While the songs of Mendelssohn enjoyed for a generation as wide popular favor as his “Songs without Words,” it is not likely that they will ever recover their lost ground,—ground which they lost because, though tuneful, most of them are superficial. There is no doubt a good deal of “small talk” in many of Mendelssohn’s works, and small talk has no enduring value. But while the songs of this master are now neglected, his choral works, “St. Paul” and “Elijah,” still awe and thrill modern audiences, because in them, as in the oratorios of Handel and Bach, religious fervor is expressed in terms of noble music.

It is a curious and somewhat paradoxical fact that, while Mendelssohn’s personal sympathies were on the whole rather with the conservative classicists in the matter of form than with the modern progressives, by far the greatest of his works, particularly for orchestra, are those in which he heeds the modern craving for realism and program music, as illustrated in his “Fingal’s Cave” overture, the “Scotch” symphony, and the “Midsummer Night’s Dream” music.
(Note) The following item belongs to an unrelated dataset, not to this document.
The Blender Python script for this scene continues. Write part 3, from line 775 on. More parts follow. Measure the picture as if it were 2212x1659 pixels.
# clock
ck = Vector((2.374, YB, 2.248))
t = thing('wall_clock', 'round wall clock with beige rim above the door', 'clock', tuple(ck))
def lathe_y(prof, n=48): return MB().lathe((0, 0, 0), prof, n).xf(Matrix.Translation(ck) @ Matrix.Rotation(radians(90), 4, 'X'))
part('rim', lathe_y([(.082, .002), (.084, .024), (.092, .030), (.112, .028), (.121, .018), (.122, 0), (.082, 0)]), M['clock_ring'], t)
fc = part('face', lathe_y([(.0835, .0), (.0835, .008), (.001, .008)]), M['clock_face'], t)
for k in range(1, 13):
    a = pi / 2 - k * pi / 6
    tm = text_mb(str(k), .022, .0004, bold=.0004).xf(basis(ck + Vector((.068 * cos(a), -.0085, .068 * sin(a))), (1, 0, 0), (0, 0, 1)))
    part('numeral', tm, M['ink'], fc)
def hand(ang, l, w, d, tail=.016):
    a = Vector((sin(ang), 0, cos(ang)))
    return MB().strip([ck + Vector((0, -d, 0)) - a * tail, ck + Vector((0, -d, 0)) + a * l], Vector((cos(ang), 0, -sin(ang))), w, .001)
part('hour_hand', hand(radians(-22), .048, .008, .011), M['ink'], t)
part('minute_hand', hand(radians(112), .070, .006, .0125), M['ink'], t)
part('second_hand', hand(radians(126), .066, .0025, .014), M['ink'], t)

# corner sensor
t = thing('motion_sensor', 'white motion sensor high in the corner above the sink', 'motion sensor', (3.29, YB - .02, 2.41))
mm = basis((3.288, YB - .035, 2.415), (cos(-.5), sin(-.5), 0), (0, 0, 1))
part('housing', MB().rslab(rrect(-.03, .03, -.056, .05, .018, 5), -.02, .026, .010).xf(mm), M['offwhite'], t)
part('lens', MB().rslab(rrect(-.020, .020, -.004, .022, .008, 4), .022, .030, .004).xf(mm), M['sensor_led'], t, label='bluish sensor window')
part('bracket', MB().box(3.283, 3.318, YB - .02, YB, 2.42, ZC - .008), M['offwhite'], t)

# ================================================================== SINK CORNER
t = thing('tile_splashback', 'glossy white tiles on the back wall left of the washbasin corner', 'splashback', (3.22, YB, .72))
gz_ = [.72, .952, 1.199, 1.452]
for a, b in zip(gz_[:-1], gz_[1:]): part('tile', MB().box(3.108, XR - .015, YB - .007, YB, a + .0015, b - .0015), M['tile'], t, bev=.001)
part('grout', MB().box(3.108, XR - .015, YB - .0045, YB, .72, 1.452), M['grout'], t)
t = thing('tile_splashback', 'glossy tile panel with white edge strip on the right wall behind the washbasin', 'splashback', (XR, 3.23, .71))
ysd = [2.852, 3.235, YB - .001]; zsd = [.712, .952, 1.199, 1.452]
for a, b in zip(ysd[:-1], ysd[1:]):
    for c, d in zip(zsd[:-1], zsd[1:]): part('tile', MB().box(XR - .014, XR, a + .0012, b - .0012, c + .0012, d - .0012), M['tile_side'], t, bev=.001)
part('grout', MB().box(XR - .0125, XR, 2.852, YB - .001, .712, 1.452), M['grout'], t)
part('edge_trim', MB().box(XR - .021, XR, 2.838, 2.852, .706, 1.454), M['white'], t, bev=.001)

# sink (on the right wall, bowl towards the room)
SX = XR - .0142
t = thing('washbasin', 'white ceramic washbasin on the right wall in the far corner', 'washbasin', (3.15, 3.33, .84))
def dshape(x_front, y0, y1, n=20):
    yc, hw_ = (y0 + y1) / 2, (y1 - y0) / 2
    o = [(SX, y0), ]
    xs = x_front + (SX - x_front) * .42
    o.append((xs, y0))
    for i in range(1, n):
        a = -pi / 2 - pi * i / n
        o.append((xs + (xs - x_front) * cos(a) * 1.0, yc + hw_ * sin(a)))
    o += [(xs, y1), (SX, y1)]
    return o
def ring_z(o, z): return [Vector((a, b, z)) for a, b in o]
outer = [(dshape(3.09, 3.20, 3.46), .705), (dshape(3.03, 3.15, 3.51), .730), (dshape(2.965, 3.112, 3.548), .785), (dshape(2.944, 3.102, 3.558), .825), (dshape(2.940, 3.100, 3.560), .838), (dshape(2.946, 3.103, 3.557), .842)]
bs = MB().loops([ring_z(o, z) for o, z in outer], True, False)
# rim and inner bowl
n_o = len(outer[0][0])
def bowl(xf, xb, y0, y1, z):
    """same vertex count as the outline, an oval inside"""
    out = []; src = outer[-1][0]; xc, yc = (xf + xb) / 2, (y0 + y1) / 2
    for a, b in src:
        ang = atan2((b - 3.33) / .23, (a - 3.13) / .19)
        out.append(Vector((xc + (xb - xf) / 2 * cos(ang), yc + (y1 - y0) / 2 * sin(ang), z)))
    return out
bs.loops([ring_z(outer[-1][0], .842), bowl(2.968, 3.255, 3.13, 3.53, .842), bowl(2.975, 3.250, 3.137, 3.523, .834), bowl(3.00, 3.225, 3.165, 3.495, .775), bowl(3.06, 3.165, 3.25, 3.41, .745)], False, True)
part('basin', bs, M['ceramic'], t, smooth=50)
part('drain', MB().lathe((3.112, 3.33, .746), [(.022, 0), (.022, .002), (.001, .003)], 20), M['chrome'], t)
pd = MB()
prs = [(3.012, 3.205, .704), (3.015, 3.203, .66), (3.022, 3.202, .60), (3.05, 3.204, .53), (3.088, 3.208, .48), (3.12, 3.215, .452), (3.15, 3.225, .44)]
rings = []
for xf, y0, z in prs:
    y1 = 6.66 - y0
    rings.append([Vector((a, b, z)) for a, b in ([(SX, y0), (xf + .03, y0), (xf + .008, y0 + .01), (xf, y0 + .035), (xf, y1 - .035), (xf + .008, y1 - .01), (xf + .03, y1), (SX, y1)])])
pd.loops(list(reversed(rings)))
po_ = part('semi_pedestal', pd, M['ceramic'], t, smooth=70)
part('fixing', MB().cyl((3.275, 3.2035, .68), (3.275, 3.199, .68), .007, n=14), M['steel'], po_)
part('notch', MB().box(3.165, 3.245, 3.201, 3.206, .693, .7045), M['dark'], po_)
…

The overture to this is one of the marvels of music; for it is amazingly original from every point of view, though written by him when he was only seventeen years old.

It is commonly assumed that Italy is the land of melody; but Theodore Thomas used to maintain, and rightly, that the prince of melodists was the Austrian, Franz Schubert. Tunes flowed from his brain as spontaneously as water flows from a gushing well. He slept with his spectacles on, so as to lose no time when he jumped out of bed to jot down the melodies that came to him like inspirations from above. While he read a poem, the music suitable for it often sprang from his brain, Minerva-like.

SCHUBERT, GREATEST OF MELODISTS

It is this spontaneity of Schubert’s melodies that explains their vogue, their universal popularity. Strange to say, during his life (which, to be sure, was pathetically short) his wonderful songs were, with a few exceptions, neglected, partly because with his melodies there were associated harmonies and modulations which to us are ravishing, but which to his contemporaries were “music of the future.” The shrill dissonance of the child’s cry when he thinks the Erlking is seizing him in the death-grip was as revolutionary and as far ahead of the times as anything Wagner or Liszt ever wrote. It was Liszt, by the way, who directed the world’s attention to the marvels of Schubert’s songs by playing them in his matchless way on the piano. Seeing how they moved audiences, the singers then took them up, and more and more convinced the world that among song writers Schubert was indeed king.

It is one of the strangest facts in musical history that the great masters who came before Schubert—while some of them (Haydn, Mozart, Beethoven) wrote a considerable number of songs—reserved their best inspirations for their operas, symphonies, and sonatas. Schubert was the first who was willing to put his best into a “mere song,” and that helps to explain his appeal to all music lovers.